Después de Chellah hacemos una rápida visita al museo arqueológico, donde completamos lo que vimos en Volúbilis. Los mejores tesoros de la antigua ciudad romana están aquí, y entre ellos sus célebres bronces: el Efebo que sirve una bebida, el Perro de Volúbilis y el delicado Efebo coronado de hiedra, la auténtica joya del museo. También hay bustos y estatuas de Juba II, el romanizado soberano del reino bereber de la Mauritania, instaurado en el norte de África tras la caída de Cartago. El museo no es demasiado grande, apenas una especie de caserón blanco de un par de plantas. Querríamos verlo todo con más detenimiento, pero hemos llegado justo cuando estaba a punto de cerrar. No hay más visitantes que nosotros y los vigilantes nos están haciendo el favor de mantenerlo abierto más allá de la hora. Les damos las gracias y una propina y salimos a la calle con el recuerdo fugaz y amalgamado de esas raras piezas de la sensibilidad clásica que quedaron olvidadas bajo la tierra de la Berbería.
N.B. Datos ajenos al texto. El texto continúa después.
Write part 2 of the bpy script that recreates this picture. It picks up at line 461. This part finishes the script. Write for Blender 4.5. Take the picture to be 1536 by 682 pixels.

Tenemos intención de hacer algunas compras y con ese pretexto aprovechamos para conocer la medina. La medina de Rabat no está tan primorosamente encalada como la de Xauen, pero tampoco es tan angosta, oscura y medieval como la de Fez. Abundan los comercios más o menos modernos y las joyerías, que recorremos en busca de alguna pulsera de oro para las mujeres que aguardan nuestro regreso. Las joyas de oro en Marruecos son macizas, y su precio no viene marcado de antemano pieza a pieza, sino que se determina tras pesarlas en la balanza en función de la cantidad de metal. Dicen que esto tiene que ver con la manera tradicional de guardar las mujeres marroquíes sus ahorros: los convertían en oro que llevaban siempre encima. La liquidez de este rudimentario instrumento financiero era sin embargo suficiente, porque en Marruecos el oro se compra y se vende con facilidad y su precio está muy ajustado. Al final compramos una pulsera de las más finas, que son las únicas que no valen una fortuna. No es un oro de una pureza extrema, pero el trabajo resulta meritorio.